If Sweden can successfully convert whole cities like Malmo to run on decentralised, renewable energy then we can too. Renewable technology is available, and working in these places now. And it would get cheaper too, if only the right policy instruments were put in place. Watch this film from Greenpeace – http://www.greenpeace.org.uk/blog/climate/the-convenient-solution-20070718
Agree with you about the ‘hair shirt’ opposition to the cheap cars, though 🙂
Ah, but wind, hydro and solar aren’t carbon neutral either. Of course, the materials and equipment used to make windmills, solar panels and whatnot all needs to be moved around the world as well, just as with nuclear. If nuclear power plants are cheaper to build and run, that suggests that nuclear is much more resource-efficient than wind, solar and hydro are — so far.
According to Tim Worstall at least, wind and hydro create only a small amount less carbon dioxide than nuclear, and solar creates around twice as much!
The question people should be asking is : Is anything carbon neutral these days?
I’d probably give a chance of saying no unless you live in the middle of nowhere!
No, that is quite the point. Nothing is carbon-free. It is impossible to live without emitting carbon.
We are carbon-based life forms. Without carbon, we don’t exist. All this stuff about carbon emissions is the biggest load of nonsense I’ve heard in a long time. You’re being duped, folks.
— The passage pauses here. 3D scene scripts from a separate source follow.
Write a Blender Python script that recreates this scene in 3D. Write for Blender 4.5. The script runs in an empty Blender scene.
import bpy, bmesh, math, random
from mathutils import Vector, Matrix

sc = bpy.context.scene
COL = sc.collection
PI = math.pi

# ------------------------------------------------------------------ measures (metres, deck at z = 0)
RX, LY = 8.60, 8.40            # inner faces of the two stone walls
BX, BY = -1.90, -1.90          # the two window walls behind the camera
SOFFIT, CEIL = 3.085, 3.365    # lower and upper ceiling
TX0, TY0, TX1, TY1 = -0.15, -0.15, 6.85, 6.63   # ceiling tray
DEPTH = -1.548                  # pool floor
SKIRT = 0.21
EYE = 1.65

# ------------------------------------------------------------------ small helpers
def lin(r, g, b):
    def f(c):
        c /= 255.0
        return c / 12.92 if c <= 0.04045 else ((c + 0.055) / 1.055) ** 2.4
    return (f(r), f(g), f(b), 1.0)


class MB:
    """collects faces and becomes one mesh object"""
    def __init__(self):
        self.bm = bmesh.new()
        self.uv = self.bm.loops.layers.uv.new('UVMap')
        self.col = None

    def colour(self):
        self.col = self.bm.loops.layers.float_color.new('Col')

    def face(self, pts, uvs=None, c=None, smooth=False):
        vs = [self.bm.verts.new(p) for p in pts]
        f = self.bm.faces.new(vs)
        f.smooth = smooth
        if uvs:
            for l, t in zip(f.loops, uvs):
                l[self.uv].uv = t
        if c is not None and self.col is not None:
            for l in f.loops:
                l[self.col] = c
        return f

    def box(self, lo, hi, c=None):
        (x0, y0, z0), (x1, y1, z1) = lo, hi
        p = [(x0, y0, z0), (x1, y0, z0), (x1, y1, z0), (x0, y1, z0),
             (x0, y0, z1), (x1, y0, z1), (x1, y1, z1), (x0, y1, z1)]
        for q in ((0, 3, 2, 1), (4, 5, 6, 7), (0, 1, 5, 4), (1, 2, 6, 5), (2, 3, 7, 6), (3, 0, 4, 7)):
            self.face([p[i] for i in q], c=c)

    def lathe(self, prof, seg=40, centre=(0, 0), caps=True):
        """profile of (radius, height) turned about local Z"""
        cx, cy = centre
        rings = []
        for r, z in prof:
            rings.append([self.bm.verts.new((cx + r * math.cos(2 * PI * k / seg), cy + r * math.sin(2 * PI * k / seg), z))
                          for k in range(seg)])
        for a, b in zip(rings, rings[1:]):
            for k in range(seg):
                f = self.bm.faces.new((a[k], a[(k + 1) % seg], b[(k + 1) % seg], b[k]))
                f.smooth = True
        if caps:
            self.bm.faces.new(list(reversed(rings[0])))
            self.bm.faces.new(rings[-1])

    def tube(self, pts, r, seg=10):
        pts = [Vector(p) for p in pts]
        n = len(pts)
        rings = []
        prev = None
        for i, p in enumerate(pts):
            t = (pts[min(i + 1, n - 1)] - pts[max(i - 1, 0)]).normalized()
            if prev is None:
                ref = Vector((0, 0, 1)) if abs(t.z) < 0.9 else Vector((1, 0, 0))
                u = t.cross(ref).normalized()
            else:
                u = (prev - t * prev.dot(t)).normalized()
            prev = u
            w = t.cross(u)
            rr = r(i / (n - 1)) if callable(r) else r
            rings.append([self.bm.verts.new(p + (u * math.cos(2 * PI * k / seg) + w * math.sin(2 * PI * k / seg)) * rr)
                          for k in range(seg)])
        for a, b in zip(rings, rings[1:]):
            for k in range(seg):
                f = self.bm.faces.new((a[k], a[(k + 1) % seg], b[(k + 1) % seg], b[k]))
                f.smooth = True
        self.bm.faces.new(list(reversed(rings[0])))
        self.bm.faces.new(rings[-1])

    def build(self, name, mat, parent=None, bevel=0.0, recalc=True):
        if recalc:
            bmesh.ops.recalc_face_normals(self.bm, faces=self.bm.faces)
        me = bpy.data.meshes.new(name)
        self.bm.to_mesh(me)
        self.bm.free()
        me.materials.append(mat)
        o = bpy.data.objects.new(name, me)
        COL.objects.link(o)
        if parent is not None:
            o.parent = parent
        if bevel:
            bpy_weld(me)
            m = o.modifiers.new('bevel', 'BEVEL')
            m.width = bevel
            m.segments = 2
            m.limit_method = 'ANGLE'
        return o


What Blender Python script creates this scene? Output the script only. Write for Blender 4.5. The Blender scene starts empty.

By far the greatest contributors to global carbon dioxide emissions are the oceans. Beside them, we are very minor league indeed. What are you going to do – drain the oceans? And anyway, carbon dioxide levels follow global temperatures, they don’t affect them. Stands to reason really, since the oceans emit more CO2 when you warm them…
Yeah but Clive if you use that logic how do you try and cover up the fact you lost an election and handed the world over to a moron and then win the Nobel Peace Prize? 😉
And where shall we bury the nuclear waste? The Frances Colliery? A solution to waste management has to be in place before nuclear can really represent itself as a real solution?
Not sure that the nuclear waste problem is that big compared to the health risks caused by coal and gas. Poisons being released into the air, carcinogens, acid rain and the like — and that’s on top of all the carbon emissions that nuclear doesn’t have.